--- begin Stored data ---

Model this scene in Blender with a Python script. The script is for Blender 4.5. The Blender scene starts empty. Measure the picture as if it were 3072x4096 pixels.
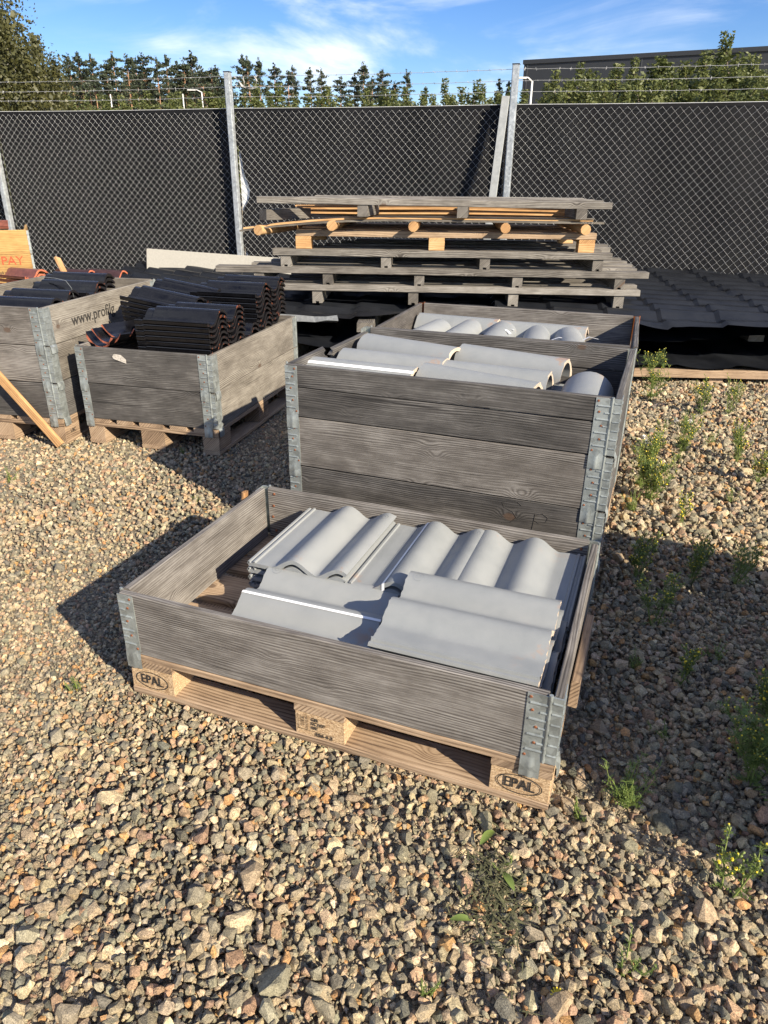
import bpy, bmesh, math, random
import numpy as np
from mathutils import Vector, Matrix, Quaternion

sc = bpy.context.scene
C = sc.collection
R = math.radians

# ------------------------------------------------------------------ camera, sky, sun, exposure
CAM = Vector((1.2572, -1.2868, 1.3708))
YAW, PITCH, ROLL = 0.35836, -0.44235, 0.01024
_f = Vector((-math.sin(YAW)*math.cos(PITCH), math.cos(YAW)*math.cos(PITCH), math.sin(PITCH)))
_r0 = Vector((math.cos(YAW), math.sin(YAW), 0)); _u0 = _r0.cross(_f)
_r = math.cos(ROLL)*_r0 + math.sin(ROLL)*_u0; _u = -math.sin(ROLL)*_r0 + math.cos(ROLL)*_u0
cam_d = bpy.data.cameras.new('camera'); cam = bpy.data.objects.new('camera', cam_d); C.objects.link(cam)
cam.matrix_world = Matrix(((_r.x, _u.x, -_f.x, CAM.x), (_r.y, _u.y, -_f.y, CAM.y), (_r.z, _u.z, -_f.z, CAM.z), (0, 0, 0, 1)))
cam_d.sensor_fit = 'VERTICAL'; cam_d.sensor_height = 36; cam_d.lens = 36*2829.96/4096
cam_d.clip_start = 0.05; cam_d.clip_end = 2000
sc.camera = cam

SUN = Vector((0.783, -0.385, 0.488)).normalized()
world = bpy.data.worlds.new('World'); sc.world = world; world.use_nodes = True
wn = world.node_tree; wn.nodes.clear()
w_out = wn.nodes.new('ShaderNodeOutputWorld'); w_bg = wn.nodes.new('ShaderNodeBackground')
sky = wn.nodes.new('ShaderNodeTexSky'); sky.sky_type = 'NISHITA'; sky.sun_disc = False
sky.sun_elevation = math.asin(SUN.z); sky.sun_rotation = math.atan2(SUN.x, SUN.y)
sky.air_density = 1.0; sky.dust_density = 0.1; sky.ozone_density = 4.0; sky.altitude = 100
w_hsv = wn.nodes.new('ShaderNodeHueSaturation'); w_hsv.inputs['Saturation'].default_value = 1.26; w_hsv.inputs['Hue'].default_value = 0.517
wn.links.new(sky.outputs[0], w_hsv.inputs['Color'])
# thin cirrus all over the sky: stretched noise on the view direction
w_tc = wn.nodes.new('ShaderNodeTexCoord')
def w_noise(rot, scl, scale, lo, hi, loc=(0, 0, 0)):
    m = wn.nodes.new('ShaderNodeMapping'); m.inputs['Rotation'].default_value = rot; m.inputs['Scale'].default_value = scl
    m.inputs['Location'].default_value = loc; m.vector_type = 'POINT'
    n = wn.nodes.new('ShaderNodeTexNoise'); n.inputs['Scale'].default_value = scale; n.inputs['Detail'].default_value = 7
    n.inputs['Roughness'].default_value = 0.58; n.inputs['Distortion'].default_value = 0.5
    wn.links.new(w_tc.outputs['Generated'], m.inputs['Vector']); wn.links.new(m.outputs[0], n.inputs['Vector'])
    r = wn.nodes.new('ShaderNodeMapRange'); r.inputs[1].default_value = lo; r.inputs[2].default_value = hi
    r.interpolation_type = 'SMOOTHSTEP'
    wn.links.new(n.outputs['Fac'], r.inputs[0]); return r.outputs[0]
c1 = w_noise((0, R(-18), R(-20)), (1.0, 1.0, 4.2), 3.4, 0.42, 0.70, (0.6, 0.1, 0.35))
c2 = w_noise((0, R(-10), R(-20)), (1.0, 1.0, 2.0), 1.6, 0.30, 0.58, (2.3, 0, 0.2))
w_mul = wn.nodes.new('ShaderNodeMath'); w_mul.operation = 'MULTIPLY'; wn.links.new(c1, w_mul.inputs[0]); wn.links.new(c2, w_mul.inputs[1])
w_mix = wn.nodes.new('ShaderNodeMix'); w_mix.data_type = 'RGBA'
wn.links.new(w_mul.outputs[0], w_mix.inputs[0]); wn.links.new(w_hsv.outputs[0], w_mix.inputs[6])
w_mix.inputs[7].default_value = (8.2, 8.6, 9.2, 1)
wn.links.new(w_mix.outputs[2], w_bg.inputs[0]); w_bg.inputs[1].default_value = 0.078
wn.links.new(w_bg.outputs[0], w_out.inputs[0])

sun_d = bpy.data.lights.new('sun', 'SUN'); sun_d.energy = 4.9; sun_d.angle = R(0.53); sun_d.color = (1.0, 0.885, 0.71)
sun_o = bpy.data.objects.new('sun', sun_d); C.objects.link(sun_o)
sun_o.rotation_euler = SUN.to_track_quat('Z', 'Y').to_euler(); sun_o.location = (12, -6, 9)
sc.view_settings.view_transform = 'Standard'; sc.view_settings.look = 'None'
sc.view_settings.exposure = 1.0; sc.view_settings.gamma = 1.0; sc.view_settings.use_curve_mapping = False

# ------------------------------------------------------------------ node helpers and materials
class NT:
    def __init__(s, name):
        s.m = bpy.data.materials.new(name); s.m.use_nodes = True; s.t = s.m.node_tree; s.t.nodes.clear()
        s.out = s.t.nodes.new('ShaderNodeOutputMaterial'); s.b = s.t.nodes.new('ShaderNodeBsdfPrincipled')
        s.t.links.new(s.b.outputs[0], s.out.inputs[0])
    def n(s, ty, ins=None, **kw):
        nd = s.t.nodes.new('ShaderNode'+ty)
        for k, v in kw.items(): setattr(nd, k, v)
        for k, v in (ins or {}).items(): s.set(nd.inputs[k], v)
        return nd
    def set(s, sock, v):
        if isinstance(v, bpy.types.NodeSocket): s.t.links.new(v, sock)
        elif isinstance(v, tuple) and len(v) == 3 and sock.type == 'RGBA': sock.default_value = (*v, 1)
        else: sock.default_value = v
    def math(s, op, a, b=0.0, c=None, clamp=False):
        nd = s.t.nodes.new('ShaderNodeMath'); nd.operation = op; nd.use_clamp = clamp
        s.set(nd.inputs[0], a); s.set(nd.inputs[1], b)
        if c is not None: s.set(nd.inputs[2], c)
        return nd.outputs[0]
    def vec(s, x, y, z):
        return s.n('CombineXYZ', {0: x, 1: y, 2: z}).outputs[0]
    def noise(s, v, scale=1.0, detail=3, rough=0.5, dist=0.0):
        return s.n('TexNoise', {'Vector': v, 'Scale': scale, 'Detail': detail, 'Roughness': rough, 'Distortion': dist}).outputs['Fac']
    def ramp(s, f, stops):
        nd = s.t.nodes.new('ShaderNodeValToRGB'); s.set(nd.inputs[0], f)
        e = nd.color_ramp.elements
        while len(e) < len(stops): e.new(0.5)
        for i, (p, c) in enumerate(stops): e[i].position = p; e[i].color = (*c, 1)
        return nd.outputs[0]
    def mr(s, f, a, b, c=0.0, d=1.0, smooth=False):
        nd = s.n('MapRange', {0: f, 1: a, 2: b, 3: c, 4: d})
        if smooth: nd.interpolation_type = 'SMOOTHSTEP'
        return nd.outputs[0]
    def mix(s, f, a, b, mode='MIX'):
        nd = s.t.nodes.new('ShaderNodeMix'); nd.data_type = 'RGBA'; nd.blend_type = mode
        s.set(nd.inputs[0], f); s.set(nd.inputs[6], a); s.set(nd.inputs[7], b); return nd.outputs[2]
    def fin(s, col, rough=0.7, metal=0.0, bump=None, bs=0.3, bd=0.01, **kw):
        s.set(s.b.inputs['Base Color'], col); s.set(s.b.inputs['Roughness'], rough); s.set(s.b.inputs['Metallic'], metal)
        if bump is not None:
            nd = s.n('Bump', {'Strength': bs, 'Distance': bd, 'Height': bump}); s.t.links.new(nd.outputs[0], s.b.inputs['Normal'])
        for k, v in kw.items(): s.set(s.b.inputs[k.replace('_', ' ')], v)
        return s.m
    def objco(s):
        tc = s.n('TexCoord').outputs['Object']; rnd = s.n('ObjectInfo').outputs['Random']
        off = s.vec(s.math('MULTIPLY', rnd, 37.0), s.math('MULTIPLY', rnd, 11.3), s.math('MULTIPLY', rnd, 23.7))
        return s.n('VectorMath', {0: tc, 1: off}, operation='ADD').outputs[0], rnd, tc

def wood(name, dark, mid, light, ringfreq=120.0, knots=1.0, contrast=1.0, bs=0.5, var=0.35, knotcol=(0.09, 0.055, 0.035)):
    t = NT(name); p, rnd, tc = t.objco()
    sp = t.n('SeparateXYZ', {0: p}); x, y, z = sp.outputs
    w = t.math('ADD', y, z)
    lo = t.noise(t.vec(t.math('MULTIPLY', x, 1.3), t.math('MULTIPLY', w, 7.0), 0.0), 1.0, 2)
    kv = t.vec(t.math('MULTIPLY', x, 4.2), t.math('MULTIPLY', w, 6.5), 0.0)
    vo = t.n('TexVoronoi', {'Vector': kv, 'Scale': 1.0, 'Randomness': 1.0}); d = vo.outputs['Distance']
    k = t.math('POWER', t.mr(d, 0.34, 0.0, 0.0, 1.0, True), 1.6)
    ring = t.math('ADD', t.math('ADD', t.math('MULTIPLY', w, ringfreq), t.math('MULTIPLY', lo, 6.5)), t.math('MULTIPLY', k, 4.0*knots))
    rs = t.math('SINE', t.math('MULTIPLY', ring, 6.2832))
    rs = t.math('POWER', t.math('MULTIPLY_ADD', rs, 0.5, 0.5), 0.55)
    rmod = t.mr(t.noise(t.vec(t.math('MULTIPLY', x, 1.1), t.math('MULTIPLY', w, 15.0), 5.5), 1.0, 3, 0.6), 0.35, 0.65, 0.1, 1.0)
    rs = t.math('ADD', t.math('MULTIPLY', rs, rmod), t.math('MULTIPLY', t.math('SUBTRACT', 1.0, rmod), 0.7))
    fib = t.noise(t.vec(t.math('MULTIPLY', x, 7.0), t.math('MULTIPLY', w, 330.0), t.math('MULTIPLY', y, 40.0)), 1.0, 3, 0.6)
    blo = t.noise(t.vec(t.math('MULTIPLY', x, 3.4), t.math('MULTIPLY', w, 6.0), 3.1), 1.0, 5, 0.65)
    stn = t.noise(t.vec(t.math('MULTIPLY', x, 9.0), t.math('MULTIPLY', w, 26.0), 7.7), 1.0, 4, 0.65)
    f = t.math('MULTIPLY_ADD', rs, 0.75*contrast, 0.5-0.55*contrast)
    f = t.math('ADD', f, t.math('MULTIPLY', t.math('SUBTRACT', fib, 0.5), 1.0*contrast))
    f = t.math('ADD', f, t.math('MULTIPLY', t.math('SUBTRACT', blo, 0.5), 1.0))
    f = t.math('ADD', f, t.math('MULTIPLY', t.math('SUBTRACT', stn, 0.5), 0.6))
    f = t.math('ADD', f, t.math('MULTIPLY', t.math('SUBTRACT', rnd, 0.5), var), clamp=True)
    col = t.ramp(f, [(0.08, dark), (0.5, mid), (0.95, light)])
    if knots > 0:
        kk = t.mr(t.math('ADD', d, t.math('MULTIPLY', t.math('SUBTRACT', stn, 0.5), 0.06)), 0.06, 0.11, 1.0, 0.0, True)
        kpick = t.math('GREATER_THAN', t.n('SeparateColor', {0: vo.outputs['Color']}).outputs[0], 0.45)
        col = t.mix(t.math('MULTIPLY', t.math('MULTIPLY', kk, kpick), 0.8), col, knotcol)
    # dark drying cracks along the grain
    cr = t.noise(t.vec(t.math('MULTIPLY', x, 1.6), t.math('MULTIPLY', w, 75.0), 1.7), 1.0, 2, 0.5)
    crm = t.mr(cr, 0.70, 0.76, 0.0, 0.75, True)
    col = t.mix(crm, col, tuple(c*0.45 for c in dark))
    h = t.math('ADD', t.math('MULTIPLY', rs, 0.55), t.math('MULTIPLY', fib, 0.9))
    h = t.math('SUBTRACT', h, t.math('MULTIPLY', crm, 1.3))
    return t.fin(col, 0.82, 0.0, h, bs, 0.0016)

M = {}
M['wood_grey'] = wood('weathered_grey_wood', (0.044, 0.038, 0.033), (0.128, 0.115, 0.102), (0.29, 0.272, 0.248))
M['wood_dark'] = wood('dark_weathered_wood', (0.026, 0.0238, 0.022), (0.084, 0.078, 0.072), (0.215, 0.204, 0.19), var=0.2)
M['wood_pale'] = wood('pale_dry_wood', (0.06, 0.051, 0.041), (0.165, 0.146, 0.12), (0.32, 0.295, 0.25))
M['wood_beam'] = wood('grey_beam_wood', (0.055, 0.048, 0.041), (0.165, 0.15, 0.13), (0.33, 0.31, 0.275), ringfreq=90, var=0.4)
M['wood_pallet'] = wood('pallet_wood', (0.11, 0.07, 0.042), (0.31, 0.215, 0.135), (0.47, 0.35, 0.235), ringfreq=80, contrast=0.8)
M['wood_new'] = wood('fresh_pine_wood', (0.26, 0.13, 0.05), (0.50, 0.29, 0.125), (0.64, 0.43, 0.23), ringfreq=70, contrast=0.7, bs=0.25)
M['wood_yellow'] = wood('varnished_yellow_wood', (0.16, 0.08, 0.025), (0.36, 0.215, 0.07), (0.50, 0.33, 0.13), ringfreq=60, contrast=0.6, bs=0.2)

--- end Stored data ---
--- begin Stored data ---

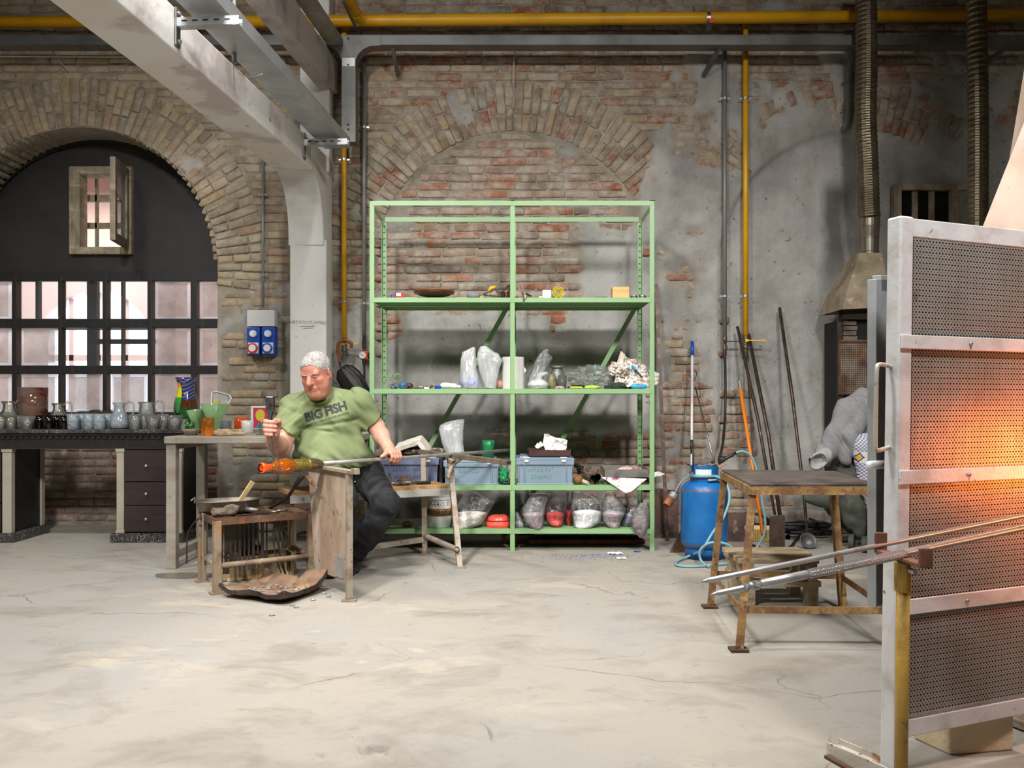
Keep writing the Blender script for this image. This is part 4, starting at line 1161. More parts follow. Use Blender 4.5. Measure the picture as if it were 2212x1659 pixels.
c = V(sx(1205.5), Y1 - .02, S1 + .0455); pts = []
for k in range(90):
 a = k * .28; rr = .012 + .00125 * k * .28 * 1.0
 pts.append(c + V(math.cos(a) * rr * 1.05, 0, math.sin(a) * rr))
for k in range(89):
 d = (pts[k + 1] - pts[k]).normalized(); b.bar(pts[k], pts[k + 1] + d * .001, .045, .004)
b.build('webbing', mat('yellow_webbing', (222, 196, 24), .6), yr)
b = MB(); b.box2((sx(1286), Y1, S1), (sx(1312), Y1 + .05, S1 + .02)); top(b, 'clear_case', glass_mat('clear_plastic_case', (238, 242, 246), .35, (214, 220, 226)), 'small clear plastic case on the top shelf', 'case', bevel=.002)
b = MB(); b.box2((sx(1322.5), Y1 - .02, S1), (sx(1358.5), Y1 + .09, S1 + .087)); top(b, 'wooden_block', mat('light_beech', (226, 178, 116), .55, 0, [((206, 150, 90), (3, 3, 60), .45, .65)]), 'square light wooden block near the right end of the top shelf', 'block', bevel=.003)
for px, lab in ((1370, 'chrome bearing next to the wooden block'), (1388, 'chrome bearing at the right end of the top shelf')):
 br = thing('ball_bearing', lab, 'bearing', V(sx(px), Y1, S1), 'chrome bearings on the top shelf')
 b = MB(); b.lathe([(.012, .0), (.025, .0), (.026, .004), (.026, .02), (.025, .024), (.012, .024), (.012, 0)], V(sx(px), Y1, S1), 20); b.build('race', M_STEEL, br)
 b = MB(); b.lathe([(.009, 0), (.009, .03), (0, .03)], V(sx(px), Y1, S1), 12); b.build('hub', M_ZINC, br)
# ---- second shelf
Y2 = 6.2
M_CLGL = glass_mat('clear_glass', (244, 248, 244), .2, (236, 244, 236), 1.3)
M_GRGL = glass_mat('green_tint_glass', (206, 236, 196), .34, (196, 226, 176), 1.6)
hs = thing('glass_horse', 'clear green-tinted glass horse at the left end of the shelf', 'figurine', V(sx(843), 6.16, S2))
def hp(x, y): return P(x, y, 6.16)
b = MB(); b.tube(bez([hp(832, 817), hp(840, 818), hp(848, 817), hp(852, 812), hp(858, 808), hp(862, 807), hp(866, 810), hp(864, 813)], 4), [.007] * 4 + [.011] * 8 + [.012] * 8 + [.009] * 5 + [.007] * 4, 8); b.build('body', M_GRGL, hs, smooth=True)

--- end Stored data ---
--- begin Stored data ---

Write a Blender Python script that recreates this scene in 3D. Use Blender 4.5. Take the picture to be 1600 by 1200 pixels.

--- end Stored data ---

◆ Given exercise:
Leave the pictures out and copy exactly the lines from the one with "Model this scene" through the one with "from mathutils import", nothing more.

◆ Correct answer:
Model this scene in Blender with a Python script. The script is for Blender 4.5. The Blender scene starts empty. Measure the picture as if it were 3072x4096 pixels.
import bpy, bmesh, math, random
import numpy as np
from mathutils import Vector, Matrix, Quaternion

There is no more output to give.